As some of you know, I have two young teen daughters. No one said parenting was going to be a walk in the park, but it sure isn’t easy raising girls who were born into a social media age that is completely unlike the era in which I grew up.
In those days, communications was limited to a rotary phone with the very long cord, notes passed in school, knocking on someone’s door, and the post (in other words, MAIL). I remember when we first got cable, and a wireless remote control. I remember the thrill of watching a movie that we could rent at the store, and watch as many times as we wanted. I remember how awesome it was to record music and television shows. I remember sending my first emails and being amazed at the speed of which information could suddenly travel.
Today, it’s Netflix and texting and Snapchat and Twitter. Much more of the communicating that’s done is faceless and anonymous. Although I refuse to live my life in fear – afraid for myself and afraid for my kids – I do believe that it’s important to help our kids understand what kind of things they might run into out there in the world.

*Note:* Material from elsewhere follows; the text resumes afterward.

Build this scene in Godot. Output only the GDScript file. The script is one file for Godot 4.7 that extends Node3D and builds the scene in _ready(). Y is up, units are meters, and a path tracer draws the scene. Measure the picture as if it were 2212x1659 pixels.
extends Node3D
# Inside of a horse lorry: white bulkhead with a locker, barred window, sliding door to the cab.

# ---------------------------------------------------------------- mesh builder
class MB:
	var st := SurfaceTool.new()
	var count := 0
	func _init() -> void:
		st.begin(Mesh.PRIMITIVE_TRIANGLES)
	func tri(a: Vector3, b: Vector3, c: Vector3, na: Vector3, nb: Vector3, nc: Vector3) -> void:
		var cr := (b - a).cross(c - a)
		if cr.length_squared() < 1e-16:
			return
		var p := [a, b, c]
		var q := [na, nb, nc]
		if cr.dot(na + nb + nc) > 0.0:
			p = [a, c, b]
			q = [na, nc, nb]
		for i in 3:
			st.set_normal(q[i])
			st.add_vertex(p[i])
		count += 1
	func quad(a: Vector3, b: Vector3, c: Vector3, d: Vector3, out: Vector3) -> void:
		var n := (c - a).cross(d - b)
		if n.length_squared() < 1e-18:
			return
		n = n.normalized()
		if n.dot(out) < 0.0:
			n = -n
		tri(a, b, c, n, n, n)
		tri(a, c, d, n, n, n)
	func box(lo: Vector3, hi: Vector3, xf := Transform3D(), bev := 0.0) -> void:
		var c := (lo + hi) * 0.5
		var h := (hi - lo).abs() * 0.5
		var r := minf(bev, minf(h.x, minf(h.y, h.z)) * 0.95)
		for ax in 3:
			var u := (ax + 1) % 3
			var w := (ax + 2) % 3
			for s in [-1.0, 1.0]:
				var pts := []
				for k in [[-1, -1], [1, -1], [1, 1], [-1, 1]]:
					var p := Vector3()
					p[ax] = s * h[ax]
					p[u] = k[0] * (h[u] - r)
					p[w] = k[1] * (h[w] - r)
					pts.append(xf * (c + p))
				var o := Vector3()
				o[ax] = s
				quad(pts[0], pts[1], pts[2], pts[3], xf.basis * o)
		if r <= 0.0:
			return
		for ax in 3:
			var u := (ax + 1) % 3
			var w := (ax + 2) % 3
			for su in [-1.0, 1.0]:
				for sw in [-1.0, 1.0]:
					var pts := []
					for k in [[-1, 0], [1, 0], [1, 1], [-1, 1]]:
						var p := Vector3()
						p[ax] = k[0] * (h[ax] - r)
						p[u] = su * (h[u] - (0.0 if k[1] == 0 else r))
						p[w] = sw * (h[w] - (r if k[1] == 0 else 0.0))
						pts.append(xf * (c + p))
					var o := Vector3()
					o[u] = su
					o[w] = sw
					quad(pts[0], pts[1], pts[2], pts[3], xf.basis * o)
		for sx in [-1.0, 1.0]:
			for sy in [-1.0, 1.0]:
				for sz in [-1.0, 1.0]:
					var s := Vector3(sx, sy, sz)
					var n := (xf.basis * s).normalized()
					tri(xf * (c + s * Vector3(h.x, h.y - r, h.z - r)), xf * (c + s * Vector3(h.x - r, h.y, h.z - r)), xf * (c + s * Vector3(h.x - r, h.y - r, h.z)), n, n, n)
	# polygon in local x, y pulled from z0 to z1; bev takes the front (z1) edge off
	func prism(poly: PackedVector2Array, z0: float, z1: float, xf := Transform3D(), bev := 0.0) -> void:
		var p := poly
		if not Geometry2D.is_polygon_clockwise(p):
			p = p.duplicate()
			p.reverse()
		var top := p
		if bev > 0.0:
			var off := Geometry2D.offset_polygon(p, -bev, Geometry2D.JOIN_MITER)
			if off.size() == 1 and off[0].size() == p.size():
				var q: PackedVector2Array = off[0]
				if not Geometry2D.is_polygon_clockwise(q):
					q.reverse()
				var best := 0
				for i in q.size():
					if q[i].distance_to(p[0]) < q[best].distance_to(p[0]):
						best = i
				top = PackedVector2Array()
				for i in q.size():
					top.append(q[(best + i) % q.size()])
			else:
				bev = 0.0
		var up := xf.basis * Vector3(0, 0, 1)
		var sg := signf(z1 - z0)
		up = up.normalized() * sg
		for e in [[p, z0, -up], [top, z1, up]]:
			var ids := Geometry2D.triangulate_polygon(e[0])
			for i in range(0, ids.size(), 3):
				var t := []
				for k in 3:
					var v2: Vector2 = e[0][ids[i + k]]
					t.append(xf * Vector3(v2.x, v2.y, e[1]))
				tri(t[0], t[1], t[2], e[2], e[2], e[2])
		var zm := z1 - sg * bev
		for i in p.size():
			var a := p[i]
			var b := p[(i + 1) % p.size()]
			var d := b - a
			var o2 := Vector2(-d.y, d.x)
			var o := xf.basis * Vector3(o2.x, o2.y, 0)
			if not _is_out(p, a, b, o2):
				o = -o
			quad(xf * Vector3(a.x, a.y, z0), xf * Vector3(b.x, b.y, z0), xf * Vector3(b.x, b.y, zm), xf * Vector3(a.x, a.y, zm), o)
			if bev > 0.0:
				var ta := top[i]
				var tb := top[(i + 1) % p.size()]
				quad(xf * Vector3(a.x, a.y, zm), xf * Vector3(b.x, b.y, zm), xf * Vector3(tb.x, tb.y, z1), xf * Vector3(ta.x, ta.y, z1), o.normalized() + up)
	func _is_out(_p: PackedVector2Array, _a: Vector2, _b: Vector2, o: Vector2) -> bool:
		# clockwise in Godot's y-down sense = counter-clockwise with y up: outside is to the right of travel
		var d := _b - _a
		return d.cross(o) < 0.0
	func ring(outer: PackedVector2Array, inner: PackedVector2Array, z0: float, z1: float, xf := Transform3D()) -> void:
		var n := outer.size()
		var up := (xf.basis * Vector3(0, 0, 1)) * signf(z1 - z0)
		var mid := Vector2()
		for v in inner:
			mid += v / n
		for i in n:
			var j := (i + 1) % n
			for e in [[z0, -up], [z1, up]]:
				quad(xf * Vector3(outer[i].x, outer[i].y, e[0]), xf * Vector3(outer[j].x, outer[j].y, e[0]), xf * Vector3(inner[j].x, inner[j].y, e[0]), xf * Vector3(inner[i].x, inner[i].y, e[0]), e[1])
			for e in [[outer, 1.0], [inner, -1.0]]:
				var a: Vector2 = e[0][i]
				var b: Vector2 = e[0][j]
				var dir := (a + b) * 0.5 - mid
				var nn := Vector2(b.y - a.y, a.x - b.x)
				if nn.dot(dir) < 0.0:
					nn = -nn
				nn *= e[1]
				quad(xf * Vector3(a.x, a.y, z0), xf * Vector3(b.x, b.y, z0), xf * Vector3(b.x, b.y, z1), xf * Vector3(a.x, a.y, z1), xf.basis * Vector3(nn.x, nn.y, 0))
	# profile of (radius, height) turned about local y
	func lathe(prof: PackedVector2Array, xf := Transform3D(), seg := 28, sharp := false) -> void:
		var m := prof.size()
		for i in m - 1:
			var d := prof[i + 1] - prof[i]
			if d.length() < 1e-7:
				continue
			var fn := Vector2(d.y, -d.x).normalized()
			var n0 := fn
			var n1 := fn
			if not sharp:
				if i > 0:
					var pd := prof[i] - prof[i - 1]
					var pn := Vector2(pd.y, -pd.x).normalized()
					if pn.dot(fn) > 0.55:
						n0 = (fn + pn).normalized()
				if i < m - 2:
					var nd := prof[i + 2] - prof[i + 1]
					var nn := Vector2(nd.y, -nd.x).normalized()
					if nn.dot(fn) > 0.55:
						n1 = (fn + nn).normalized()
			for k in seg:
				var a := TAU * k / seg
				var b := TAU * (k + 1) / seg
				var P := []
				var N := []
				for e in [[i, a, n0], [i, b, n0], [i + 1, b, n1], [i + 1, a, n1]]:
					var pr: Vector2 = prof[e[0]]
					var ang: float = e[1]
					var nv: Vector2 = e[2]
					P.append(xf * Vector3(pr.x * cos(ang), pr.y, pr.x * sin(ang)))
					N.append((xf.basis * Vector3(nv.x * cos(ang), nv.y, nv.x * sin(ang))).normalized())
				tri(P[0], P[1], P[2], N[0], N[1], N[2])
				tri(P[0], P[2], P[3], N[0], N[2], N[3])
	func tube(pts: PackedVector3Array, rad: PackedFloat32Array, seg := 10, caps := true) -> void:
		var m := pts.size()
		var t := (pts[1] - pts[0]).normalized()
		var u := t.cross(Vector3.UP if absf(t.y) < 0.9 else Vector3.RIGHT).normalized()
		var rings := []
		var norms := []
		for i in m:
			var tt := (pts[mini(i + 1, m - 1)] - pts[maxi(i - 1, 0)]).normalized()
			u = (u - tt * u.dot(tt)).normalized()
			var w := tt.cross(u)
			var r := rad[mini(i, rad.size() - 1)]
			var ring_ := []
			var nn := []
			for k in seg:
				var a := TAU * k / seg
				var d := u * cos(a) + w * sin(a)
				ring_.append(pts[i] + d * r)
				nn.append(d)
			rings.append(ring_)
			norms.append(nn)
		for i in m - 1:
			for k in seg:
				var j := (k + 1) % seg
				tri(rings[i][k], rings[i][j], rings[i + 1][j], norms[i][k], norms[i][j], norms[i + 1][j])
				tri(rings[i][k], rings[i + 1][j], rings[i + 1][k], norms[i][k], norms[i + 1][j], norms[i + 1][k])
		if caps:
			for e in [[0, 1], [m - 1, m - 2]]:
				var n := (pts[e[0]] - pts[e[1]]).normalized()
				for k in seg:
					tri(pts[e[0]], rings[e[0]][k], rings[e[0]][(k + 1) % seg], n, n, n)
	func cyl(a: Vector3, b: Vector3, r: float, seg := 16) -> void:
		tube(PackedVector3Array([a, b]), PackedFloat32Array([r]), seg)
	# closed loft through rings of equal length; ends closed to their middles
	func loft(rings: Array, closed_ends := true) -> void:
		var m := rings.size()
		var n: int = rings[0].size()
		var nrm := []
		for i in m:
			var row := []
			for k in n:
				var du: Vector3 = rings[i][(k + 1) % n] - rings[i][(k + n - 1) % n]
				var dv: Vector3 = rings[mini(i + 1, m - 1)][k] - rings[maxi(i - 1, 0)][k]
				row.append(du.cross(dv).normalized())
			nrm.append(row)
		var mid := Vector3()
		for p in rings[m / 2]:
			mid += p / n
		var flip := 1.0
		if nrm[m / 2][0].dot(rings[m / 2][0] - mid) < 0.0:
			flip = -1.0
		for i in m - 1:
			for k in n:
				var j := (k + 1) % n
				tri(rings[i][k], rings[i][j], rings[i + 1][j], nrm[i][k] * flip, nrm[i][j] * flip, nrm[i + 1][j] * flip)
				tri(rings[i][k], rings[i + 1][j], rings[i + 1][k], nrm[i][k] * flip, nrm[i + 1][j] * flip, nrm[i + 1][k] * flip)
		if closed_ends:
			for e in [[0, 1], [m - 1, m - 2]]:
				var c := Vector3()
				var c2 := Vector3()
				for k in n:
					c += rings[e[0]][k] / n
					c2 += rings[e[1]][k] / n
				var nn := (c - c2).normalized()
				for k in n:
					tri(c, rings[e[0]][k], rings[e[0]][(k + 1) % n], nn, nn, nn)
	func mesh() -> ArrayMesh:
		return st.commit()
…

Sidebar: I never talked to my daughters about the #YesAllWomen articles and discussions that happened awhile back. But maybe I will, because there’s so much truth in there that it hurts. (If you don’t know about it, you can read about how it started right here.)
This was one of the stories that was floating around my social networks this morning: Woman catches man taking creeper shots. Ugh. Go read it.
As the mother of two young teen girls, this makes my skin crawl. THIS guy is the kind of guy I’ve been warning my kids about. I don’t know if they really believe men can be so gross, so close to home. And I’m not sure if men truly understand how this kind of thing makes women feel, and how frequently it happens.
Just last week I was working at my local coffee shop. There was a gaggle of tween girls sitting at a nearby table. I love watching young people in the wild. They are in their element, it seems, and it makes me happy to see them so happy. Wrapped up in their little social cocoon, happily talking and laughing, blissfully unaware of everything that is going on around them. It looked like they were working on an assignment, as their conversation was mostly centred around a laptop and I could overheard snippets of academic chatter over the sounds of the coffee shop.
I happened to be sitting at an L-shaped bank of seats. I was facing outward, towards their table, on one half of the L. On the other half of the L, there was a guy, sitting alone, facing outward as well. He looked like he was in his late 30s. He didn’t have a coffee in front of him, just a reusable water bottle. He was seated right across from the girls’ table. Every once in awhile he held his phone up in a certain way that made me think he might be taking a photo. Of course, I couldn’t be sure, because I didn’t have a clear view. I watched him, hoping to catch him in the act. He eventually caught me glaring, gave me an odd smirk, and put his phone down.
This isn’t the only time I’ve seen this happen. It’s happened before, at a local beach, and I was so angry I had to speak up: not just to the men who were surreptitiously taking photos of a group of young teen girls, but to the girls themselves. I told them what was happening, and that it was NOT ok.
There have always been creepy guys among us, but we live in different times, and the unfortunate reality is that the rise of smart phones makes this behaviour a lot more common.
This is why I’m asking you, if you see someone taking sneaky photos of someone else and you’re in a safe place, you must call them on it. If those were my girls at the coffee shop the other day, I’d want someone to look out for them and protect them from photo-taking creeps. Wouldn’t you?